United States: In July, the Securities & Exchange Commission warned that organizations offering or selling digital assets using blockchains or distributed ledgers may be subject to securities laws, depending on the circumstances.

China: The Chinese government banned ICOs on Monday. The government committee, led by China's central bank, also issued a list of 60 exchanges that it will investigate, although some have already halted their ICO trades.

Hong Kong: The territory's financial regulating agency issued a statement warning that some ICOs may be classified as securities. The regulations may also extend to exchanges that are trading these digital tokens.

South Korea: The country's financial authorities said they plan to strengthen regulation around digital currencies and will "punish" ICOs, according to BusinessKorea.

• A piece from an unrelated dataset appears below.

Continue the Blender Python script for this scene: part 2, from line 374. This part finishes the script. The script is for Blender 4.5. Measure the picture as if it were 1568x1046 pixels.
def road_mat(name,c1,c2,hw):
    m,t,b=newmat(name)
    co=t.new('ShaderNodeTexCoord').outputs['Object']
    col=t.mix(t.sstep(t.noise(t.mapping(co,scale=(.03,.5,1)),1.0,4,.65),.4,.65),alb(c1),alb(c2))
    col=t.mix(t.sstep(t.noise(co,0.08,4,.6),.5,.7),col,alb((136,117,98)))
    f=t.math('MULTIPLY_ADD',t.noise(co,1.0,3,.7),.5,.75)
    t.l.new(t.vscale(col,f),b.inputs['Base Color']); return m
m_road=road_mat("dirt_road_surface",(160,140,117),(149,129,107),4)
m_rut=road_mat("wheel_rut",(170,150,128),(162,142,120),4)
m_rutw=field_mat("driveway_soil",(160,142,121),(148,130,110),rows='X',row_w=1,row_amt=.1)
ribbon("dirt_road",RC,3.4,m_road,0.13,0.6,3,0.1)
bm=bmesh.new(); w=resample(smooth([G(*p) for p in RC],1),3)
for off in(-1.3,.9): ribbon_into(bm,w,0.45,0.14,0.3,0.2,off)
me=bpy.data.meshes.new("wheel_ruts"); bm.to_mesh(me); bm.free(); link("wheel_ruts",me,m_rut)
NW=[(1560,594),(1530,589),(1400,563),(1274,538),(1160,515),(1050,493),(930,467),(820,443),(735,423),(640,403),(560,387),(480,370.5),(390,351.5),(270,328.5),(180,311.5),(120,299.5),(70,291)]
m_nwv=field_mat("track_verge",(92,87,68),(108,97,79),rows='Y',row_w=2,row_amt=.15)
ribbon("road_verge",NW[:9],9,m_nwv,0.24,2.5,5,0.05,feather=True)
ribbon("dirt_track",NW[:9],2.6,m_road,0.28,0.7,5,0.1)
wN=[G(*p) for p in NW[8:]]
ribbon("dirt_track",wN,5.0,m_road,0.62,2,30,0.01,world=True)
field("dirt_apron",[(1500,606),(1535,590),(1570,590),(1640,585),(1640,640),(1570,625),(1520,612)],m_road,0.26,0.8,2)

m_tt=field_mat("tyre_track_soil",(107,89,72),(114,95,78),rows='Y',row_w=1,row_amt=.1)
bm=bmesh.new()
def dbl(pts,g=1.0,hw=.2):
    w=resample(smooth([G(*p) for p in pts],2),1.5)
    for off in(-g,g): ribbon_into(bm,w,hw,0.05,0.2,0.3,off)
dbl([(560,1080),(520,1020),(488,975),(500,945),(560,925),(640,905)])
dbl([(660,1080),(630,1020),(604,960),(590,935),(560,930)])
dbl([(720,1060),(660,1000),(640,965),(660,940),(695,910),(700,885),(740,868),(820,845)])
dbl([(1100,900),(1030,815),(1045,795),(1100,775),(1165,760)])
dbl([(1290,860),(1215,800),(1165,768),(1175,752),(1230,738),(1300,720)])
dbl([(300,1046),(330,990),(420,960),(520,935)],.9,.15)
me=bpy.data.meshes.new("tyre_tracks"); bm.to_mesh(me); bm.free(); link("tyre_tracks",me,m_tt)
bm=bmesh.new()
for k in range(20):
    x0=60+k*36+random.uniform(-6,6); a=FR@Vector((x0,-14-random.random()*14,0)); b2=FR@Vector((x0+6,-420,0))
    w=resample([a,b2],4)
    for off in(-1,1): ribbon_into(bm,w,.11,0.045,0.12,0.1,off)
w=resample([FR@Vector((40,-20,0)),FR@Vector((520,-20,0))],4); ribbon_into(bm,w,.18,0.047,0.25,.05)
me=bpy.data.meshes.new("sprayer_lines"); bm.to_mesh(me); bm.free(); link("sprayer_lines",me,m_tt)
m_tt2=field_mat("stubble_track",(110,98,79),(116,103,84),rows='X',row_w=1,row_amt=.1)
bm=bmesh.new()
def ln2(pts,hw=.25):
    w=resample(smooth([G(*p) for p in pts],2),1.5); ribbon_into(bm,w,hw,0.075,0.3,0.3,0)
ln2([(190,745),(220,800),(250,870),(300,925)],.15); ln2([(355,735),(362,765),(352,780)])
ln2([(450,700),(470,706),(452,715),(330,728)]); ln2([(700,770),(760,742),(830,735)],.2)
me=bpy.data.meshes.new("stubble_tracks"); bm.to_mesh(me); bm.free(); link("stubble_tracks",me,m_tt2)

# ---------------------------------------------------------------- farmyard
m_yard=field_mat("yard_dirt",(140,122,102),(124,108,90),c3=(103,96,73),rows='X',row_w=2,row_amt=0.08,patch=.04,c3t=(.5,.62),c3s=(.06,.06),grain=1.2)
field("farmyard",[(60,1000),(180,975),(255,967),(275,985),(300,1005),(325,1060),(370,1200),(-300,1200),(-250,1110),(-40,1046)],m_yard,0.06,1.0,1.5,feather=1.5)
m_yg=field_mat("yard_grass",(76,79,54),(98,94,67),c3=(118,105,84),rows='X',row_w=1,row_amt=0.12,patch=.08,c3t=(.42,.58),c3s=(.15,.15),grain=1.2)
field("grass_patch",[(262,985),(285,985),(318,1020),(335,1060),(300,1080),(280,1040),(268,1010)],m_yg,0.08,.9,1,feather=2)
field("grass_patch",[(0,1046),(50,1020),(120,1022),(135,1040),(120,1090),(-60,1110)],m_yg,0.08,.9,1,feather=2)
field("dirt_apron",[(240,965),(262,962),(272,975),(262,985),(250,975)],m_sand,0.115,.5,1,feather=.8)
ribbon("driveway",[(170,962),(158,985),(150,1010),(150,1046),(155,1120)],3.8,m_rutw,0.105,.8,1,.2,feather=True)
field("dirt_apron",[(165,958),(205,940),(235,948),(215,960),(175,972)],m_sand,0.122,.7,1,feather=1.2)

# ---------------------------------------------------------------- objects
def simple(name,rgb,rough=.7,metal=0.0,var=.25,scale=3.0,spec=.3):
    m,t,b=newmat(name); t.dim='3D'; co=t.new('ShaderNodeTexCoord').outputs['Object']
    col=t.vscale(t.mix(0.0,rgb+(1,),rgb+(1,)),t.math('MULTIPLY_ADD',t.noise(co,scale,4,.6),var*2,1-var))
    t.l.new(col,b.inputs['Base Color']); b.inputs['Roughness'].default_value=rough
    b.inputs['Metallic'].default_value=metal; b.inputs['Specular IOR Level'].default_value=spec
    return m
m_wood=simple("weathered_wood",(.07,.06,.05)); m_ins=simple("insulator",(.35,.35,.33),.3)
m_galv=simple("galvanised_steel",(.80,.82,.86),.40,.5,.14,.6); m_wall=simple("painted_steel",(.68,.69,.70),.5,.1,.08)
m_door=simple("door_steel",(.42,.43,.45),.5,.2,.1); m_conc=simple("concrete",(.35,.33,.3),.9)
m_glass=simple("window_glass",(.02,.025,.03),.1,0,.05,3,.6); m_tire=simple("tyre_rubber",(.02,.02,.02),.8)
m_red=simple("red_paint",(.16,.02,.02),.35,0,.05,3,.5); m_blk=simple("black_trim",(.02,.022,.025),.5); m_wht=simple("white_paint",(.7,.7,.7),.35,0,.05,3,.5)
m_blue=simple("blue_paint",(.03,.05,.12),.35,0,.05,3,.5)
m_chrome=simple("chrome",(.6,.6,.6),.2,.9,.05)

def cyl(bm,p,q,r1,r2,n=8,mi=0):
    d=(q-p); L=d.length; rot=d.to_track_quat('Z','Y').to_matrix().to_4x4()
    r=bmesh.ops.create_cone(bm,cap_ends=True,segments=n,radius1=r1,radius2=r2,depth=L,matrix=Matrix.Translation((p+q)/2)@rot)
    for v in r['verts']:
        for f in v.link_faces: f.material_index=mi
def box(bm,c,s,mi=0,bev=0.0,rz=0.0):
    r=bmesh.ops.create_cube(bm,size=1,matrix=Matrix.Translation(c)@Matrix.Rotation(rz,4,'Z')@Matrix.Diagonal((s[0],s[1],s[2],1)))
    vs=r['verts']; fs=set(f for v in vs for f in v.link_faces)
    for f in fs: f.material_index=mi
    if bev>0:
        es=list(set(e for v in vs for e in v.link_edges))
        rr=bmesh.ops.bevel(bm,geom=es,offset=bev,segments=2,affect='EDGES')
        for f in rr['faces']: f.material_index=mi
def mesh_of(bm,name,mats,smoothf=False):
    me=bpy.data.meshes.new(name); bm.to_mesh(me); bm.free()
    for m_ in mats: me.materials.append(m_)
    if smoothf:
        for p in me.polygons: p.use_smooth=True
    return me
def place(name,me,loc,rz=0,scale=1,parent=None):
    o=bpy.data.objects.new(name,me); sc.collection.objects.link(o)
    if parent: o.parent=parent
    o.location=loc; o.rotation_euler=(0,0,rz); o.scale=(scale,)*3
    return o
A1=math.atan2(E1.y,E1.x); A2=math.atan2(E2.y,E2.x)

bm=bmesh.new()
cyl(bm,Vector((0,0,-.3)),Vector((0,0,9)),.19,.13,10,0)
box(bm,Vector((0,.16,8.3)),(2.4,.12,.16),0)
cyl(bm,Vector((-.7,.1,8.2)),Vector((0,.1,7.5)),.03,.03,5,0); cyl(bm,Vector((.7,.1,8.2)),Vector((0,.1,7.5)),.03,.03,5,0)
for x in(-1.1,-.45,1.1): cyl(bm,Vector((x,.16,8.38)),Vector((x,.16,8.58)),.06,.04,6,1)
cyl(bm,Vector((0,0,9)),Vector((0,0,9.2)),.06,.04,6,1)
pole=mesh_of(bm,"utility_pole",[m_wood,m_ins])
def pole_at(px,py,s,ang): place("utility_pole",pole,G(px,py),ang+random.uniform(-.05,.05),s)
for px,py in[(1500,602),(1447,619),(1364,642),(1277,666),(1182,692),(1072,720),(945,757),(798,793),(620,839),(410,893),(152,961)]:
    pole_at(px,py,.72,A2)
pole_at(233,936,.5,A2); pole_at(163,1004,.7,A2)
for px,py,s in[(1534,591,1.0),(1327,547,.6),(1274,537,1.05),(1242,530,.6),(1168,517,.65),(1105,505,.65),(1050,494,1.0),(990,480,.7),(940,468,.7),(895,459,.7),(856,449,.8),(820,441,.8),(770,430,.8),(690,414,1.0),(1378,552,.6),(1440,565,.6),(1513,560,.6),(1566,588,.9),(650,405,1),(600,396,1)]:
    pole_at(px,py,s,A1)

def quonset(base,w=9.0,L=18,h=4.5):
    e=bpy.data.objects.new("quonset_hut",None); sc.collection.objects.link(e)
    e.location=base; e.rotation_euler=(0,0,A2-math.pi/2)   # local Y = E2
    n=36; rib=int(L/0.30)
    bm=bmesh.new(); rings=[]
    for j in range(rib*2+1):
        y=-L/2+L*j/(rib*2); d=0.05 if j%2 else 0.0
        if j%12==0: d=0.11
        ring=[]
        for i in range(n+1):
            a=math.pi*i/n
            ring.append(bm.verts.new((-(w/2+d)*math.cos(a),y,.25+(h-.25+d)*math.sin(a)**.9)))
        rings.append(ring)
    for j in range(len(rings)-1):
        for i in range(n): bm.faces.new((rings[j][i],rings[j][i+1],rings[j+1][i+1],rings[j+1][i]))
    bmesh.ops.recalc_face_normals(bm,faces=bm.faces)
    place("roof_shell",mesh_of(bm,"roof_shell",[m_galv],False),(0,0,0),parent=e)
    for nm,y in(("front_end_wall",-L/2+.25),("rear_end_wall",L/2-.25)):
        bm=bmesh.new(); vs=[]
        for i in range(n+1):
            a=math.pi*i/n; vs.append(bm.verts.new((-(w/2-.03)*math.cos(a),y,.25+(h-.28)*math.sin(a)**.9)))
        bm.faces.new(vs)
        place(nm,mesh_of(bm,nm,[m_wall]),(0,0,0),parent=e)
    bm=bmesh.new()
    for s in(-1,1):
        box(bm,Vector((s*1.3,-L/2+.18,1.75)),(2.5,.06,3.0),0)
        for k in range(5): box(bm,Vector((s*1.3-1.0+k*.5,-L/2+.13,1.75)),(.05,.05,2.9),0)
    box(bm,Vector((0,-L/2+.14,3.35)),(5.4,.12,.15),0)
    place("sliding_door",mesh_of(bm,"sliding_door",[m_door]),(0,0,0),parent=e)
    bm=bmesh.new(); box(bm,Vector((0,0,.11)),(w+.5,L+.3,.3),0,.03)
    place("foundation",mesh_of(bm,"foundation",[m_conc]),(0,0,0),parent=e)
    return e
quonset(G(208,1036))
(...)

Russia: Russia's central bank (which is not the country's financial regulator) warned of the high risks of trading cryptocurrencies and participating in ICOs. It also said it won't allow (for now) the trading of cryptocurrencies on official exchanges, nor the use of their technology for clearing and settlement infrastructure.

Singapore: The Monetary Authority of Singapore has a similar stance as the SEC, finding that some ICOs and token sales may be subject to securities laws depending on their underlying purpose and context.

Canada: Canadian regulators recently released a set of guidelines and rules for ICOs, noting that many of them appear to fall under the country's securities definition and may be regulated as such.